* BEGIN Material for this exercise *
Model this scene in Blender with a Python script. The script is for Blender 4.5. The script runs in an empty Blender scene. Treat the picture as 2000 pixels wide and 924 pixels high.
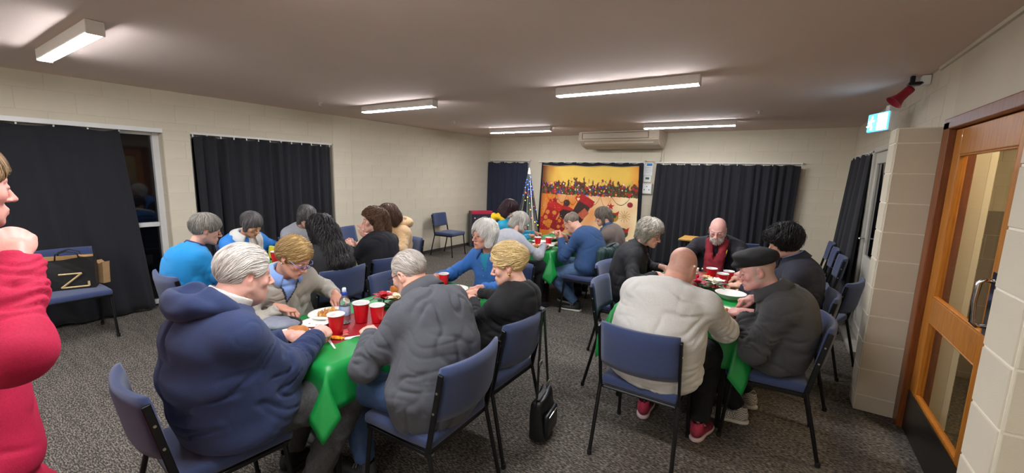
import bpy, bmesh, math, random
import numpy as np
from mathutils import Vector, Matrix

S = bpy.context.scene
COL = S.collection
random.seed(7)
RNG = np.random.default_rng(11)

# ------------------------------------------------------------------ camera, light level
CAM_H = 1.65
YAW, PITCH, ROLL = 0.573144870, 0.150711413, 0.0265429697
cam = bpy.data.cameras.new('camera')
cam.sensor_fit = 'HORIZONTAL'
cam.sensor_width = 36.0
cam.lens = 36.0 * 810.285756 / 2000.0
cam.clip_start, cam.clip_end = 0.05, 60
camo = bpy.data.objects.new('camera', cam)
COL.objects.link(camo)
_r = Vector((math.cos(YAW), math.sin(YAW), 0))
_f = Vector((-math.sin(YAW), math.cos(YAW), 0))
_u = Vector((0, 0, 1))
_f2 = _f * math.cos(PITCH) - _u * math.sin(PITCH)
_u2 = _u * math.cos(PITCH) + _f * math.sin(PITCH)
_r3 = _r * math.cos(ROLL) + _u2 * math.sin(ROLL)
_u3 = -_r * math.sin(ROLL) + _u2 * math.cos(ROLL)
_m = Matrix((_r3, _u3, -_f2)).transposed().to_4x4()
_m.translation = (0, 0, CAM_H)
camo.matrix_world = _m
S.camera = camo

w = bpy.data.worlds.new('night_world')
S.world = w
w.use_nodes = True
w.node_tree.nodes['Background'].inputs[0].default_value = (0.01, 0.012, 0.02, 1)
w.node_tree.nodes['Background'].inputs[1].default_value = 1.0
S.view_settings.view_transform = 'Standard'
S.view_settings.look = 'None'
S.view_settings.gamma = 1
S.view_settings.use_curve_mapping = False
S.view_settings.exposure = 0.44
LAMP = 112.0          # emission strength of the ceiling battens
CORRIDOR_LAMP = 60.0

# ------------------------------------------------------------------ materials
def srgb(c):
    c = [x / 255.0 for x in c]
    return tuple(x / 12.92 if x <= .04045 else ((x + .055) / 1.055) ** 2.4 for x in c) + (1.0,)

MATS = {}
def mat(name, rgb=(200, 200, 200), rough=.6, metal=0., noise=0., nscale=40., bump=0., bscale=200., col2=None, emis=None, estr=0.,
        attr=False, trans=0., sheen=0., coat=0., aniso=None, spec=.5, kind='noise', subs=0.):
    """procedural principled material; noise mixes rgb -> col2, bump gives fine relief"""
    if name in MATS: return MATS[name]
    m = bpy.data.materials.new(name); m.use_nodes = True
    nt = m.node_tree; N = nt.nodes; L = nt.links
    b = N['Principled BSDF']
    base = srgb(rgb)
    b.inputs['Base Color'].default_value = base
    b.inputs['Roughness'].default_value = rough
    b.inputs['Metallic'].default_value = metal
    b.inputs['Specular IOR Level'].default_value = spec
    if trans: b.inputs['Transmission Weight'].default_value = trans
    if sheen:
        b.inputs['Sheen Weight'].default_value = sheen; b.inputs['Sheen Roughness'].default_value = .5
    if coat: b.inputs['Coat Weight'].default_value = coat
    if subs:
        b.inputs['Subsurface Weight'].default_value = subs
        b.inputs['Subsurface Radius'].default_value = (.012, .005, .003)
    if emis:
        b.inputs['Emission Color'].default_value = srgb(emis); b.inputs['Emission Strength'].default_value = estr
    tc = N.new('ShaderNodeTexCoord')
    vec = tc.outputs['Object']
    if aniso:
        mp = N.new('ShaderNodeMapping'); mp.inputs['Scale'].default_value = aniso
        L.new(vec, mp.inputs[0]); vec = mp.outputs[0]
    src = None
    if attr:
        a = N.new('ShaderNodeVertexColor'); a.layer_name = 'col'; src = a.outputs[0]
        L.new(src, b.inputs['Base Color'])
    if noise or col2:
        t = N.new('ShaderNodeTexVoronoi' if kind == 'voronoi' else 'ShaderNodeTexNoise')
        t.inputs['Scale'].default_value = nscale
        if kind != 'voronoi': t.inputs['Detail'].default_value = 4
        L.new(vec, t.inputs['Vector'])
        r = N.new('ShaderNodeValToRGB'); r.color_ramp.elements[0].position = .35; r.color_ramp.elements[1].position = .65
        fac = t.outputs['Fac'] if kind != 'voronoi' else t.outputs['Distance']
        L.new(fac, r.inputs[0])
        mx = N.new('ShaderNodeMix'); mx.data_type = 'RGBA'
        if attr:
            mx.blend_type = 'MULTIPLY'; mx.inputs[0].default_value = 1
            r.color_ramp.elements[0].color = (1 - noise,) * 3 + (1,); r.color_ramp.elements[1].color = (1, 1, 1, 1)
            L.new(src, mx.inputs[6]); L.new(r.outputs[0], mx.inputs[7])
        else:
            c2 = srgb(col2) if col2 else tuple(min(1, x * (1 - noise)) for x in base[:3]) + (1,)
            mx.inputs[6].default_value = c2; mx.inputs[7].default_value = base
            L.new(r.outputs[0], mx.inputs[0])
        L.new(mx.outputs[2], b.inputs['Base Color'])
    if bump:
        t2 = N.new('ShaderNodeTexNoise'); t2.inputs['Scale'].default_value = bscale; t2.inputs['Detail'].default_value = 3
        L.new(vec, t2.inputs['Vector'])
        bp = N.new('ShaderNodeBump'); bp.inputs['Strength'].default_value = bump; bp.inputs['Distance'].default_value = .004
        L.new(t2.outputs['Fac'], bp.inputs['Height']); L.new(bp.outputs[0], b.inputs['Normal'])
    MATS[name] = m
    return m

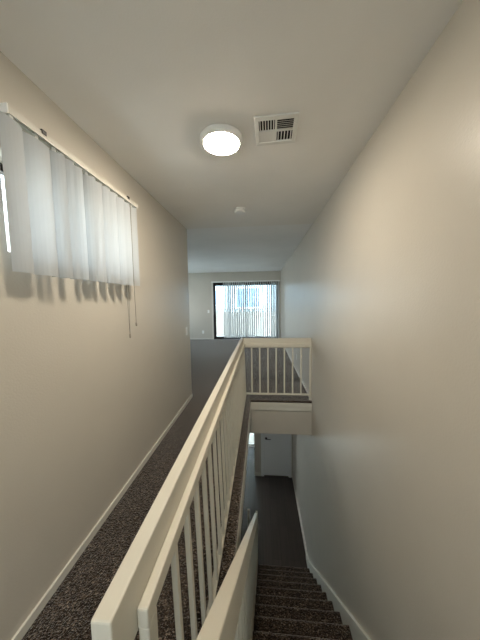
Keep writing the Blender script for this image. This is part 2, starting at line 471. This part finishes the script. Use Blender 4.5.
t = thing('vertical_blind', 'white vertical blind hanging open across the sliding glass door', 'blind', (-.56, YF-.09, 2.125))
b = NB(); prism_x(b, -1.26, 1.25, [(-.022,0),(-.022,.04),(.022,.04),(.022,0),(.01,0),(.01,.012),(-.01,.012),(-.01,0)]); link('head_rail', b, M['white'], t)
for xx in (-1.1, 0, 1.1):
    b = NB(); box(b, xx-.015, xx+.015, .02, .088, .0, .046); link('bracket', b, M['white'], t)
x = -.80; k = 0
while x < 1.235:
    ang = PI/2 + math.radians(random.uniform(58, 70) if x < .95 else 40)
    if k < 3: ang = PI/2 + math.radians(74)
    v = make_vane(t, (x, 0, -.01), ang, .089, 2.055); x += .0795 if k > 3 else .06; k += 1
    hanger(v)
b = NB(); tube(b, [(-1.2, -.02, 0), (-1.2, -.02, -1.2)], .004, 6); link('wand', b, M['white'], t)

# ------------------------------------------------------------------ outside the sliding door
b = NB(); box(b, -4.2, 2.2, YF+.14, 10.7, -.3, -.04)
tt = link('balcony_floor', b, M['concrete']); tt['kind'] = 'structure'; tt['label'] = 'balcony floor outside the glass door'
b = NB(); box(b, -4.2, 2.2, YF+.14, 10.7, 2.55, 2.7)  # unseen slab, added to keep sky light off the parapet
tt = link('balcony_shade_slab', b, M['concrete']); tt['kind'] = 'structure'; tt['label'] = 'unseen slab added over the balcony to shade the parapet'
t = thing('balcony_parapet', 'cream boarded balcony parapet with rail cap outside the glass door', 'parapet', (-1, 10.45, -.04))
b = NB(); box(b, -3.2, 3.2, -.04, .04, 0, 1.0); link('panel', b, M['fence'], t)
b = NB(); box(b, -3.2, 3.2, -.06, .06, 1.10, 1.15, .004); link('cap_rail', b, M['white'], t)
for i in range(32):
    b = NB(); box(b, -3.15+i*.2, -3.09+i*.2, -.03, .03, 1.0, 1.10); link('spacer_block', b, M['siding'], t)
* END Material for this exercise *
• **The request**
Above are records to transcribe exactly; leave their pictures out.

• **Task answer**
Model this scene in Blender with a Python script. The script is for Blender 4.5. The script runs in an empty Blender scene. Treat the picture as 2000 pixels wide and 924 pixels high.
import bpy, bmesh, math, random
import numpy as np
from mathutils import Vector, Matrix

S = bpy.context.scene
COL = S.collection
random.seed(7)
RNG = np.random.default_rng(11)

# ------------------------------------------------------------------ camera, light level
CAM_H = 1.65
YAW, PITCH, ROLL = 0.573144870, 0.150711413, 0.0265429697
cam = bpy.data.cameras.new('camera')
cam.sensor_fit = 'HORIZONTAL'
cam.sensor_width = 36.0
cam.lens = 36.0 * 810.285756 / 2000.0
cam.clip_start, cam.clip_end = 0.05, 60
camo = bpy.data.objects.new('camera', cam)
COL.objects.link(camo)
_r = Vector((math.cos(YAW), math.sin(YAW), 0))
_f = Vector((-math.sin(YAW), math.cos(YAW), 0))
_u = Vector((0, 0, 1))
_f2 = _f * math.cos(PITCH) - _u * math.sin(PITCH)
_u2 = _u * math.cos(PITCH) + _f * math.sin(PITCH)
_r3 = _r * math.cos(ROLL) + _u2 * math.sin(ROLL)
_u3 = -_r * math.sin(ROLL) + _u2 * math.cos(ROLL)
_m = Matrix((_r3, _u3, -_f2)).transposed().to_4x4()
_m.translation = (0, 0, CAM_H)
camo.matrix_world = _m
S.camera = camo

w = bpy.data.worlds.new('night_world')
S.world = w
w.use_nodes = True
w.node_tree.nodes['Background'].inputs[0].default_value = (0.01, 0.012, 0.02, 1)
w.node_tree.nodes['Background'].inputs[1].default_value = 1.0
S.view_settings.view_transform = 'Standard'
S.view_settings.look = 'None'
S.view_settings.gamma = 1
S.view_settings.use_curve_mapping = False
S.view_settings.exposure = 0.44
LAMP = 112.0          # emission strength of the ceiling battens
CORRIDOR_LAMP = 60.0

# ------------------------------------------------------------------ materials
def srgb(c):
    c = [x / 255.0 for x in c]
    return tuple(x / 12.92 if x <= .04045 else ((x + .055) / 1.055) ** 2.4 for x in c) + (1.0,)

MATS = {}
def mat(name, rgb=(200, 200, 200), rough=.6, metal=0., noise=0., nscale=40., bump=0., bscale=200., col2=None, emis=None, estr=0.,
        attr=False, trans=0., sheen=0., coat=0., aniso=None, spec=.5, kind='noise', subs=0.):
    """procedural principled material; noise mixes rgb -> col2, bump gives fine relief"""
    if name in MATS: return MATS[name]
    m = bpy.data.materials.new(name); m.use_nodes = True
    nt = m.node_tree; N = nt.nodes; L = nt.links
    b = N['Principled BSDF']
    base = srgb(rgb)
    b.inputs['Base Color'].default_value = base
    b.inputs['Roughness'].default_value = rough
    b.inputs['Metallic'].default_value = metal
    b.inputs['Specular IOR Level'].default_value = spec
    if trans: b.inputs['Transmission Weight'].default_value = trans
    if sheen:
        b.inputs['Sheen Weight'].default_value = sheen; b.inputs['Sheen Roughness'].default_value = .5
    if coat: b.inputs['Coat Weight'].default_value = coat
    if subs:
        b.inputs['Subsurface Weight'].default_value = subs
        b.inputs['Subsurface Radius'].default_value = (.012, .005, .003)
    if emis:
        b.inputs['Emission Color'].default_value = srgb(emis); b.inputs['Emission Strength'].default_value = estr
    tc = N.new('ShaderNodeTexCoord')
    vec = tc.outputs['Object']
    if aniso:
        mp = N.new('ShaderNodeMapping'); mp.inputs['Scale'].default_value = aniso
        L.new(vec, mp.inputs[0]); vec = mp.outputs[0]
    src = None
    if attr:
        a = N.new('ShaderNodeVertexColor'); a.layer_name = 'col'; src = a.outputs[0]
        L.new(src, b.inputs['Base Color'])
    if noise or col2:
        t = N.new('ShaderNodeTexVoronoi' if kind == 'voronoi' else 'ShaderNodeTexNoise')
        t.inputs['Scale'].default_value = nscale
        if kind != 'voronoi': t.inputs['Detail'].default_value = 4
        L.new(vec, t.inputs['Vector'])
        r = N.new('ShaderNodeValToRGB'); r.color_ramp.elements[0].position = .35; r.color_ramp.elements[1].position = .65
        fac = t.outputs['Fac'] if kind != 'voronoi' else t.outputs['Distance']
        L.new(fac, r.inputs[0])
        mx = N.new('ShaderNodeMix'); mx.data_type = 'RGBA'
        if attr:
            mx.blend_type = 'MULTIPLY'; mx.inputs[0].default_value = 1
            r.color_ramp.elements[0].color = (1 - noise,) * 3 + (1,); r.color_ramp.elements[1].color = (1, 1, 1, 1)
            L.new(src, mx.inputs[6]); L.new(r.outputs[0], mx.inputs[7])
        else:
            c2 = srgb(col2) if col2 else tuple(min(1, x * (1 - noise)) for x in base[:3]) + (1,)
            mx.inputs[6].default_value = c2; mx.inputs[7].default_value = base
            L.new(r.outputs[0], mx.inputs[0])
        L.new(mx.outputs[2], b.inputs['Base Color'])
    if bump:
        t2 = N.new('ShaderNodeTexNoise'); t2.inputs['Scale'].default_value = bscale; t2.inputs['Detail'].default_value = 3
        L.new(vec, t2.inputs['Vector'])
        bp = N.new('ShaderNodeBump'); bp.inputs['Strength'].default_value = bump; bp.inputs['Distance'].default_value = .004
        L.new(t2.outputs['Fac'], bp.inputs['Height']); L.new(bp.outputs[0], b.inputs['Normal'])
    MATS[name] = m
    return m

Keep writing the Blender script for this image. This is part 2, starting at line 471. This part finishes the script. Use Blender 4.5.
t = thing('vertical_blind', 'white vertical blind hanging open across the sliding glass door', 'blind', (-.56, YF-.09, 2.125))
b = NB(); prism_x(b, -1.26, 1.25, [(-.022,0),(-.022,.04),(.022,.04),(.022,0),(.01,0),(.01,.012),(-.01,.012),(-.01,0)]); link('head_rail', b, M['white'], t)
for xx in (-1.1, 0, 1.1):
    b = NB(); box(b, xx-.015, xx+.015, .02, .088, .0, .046); link('bracket', b, M['white'], t)
x = -.80; k = 0
while x < 1.235:
    ang = PI/2 + math.radians(random.uniform(58, 70) if x < .95 else 40)
    if k < 3: ang = PI/2 + math.radians(74)
    v = make_vane(t, (x, 0, -.01), ang, .089, 2.055); x += .0795 if k > 3 else .06; k += 1
    hanger(v)
b = NB(); tube(b, [(-1.2, -.02, 0), (-1.2, -.02, -1.2)], .004, 6); link('wand', b, M['white'], t)

# ------------------------------------------------------------------ outside the sliding door
b = NB(); box(b, -4.2, 2.2, YF+.14, 10.7, -.3, -.04)
tt = link('balcony_floor', b, M['concrete']); tt['kind'] = 'structure'; tt['label'] = 'balcony floor outside the glass door'
b = NB(); box(b, -4.2, 2.2, YF+.14, 10.7, 2.55, 2.7)  # unseen slab, added to keep sky light off the parapet
tt = link('balcony_shade_slab', b, M['concrete']); tt['kind'] = 'structure'; tt['label'] = 'unseen slab added over the balcony to shade the parapet'
t = thing('balcony_parapet', 'cream boarded balcony parapet with rail cap outside the glass door', 'parapet', (-1, 10.45, -.04))
b = NB(); box(b, -3.2, 3.2, -.04, .04, 0, 1.0); link('panel', b, M['fence'], t)
b = NB(); box(b, -3.2, 3.2, -.06, .06, 1.10, 1.15, .004); link('cap_rail', b, M['white'], t)
for i in range(32):
    b = NB(); box(b, -3.15+i*.2, -3.09+i*.2, -.03, .03, 1.0, 1.10); link('spacer_block', b, M['siding'], t)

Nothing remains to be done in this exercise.